Detto questo, occorre anche dire che profondamente, la regia aderisce in modo netto ad un’estetica dell’arte scenica di cui in Italia abbiamo poche equivalenze. Forse solo Antonio Latella in alcuni suoi allestimenti ha spinto il rapporto fra testo e attori verso psicosi-nonsense lontanamente paragonabili a questa.
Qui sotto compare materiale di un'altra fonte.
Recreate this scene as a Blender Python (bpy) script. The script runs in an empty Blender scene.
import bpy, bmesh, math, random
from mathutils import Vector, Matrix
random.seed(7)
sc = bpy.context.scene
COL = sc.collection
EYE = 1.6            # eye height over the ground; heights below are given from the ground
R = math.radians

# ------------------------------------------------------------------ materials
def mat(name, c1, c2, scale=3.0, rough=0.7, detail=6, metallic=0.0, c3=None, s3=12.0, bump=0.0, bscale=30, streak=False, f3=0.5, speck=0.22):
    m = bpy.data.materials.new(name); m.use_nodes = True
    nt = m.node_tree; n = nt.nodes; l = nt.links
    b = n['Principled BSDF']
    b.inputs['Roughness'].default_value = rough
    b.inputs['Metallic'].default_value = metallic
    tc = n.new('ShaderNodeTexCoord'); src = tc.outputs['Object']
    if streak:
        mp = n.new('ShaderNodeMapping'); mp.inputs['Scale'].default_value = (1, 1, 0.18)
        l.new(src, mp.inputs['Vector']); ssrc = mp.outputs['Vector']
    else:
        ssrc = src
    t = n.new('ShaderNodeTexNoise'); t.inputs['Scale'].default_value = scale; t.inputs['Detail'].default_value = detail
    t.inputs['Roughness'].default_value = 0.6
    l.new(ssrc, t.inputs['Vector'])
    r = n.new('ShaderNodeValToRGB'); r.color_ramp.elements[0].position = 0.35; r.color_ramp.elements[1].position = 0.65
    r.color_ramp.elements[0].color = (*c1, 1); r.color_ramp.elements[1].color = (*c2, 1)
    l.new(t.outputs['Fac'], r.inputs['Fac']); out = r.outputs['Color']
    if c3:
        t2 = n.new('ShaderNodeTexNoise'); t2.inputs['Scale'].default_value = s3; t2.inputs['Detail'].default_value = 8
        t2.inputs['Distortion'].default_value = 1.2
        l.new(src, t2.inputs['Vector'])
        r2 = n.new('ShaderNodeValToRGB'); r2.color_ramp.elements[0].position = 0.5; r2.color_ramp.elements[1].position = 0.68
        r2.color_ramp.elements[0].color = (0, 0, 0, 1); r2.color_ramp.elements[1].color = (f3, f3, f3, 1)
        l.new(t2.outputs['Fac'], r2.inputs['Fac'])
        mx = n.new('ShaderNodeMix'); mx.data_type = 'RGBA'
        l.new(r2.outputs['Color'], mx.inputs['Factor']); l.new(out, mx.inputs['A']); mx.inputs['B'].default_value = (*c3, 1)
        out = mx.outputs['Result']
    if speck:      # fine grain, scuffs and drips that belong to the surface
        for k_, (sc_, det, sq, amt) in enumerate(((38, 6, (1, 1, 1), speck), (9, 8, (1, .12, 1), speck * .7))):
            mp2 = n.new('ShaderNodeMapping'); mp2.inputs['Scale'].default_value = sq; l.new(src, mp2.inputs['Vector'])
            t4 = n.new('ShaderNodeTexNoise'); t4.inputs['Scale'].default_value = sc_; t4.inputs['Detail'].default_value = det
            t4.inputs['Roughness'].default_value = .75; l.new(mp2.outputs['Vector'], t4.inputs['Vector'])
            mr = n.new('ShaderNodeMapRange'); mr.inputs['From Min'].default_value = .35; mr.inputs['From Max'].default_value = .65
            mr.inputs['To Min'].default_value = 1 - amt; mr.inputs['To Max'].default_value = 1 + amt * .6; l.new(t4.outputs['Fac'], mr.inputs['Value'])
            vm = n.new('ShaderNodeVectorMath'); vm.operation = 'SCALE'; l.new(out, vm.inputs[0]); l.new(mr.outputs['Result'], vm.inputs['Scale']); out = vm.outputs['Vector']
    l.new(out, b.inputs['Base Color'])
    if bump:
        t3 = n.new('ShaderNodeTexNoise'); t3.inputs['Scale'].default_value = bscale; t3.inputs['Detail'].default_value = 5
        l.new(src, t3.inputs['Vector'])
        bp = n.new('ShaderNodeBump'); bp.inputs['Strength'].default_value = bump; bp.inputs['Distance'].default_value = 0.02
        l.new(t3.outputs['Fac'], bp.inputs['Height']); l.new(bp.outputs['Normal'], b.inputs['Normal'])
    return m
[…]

Con codici meno kitch ma ugualmente orientati alla rappresentazione della dissoluzione della società e dei suoi nessi fondanti, viene in mente l’opera recente di registi come Marthaler (Riesenbutzbach. Eine Dauerkolonie, ad esempio),  o possiamo ricordare una delle ultime messe in scena di Jürgen Gosch, “Hier und Jetzt”, testo di Roland Schimmelpfennig, andato in scena al Theatertreffen 2009. Anche in questi casi un clima soffocante, una durata estenuante, attori mossi da illogiche e irrefrenabili pulsioni quasi suicide, alternanza di ritmo e secche emotive, con testi non privi di un certo appeal nonsense, misto a poetica tristezza. I paragoni ovviamente non guariscono alcuni limiti specifici del testo e dell’opera in parola, ma ne permettono l’inserimento in un menù a tema nordeuropeo, il cui sapore di fondo pare dominare la cifra poetica dell’ultimo decennio. Alla fine non si salva nessuno. Una lunghissima sad song.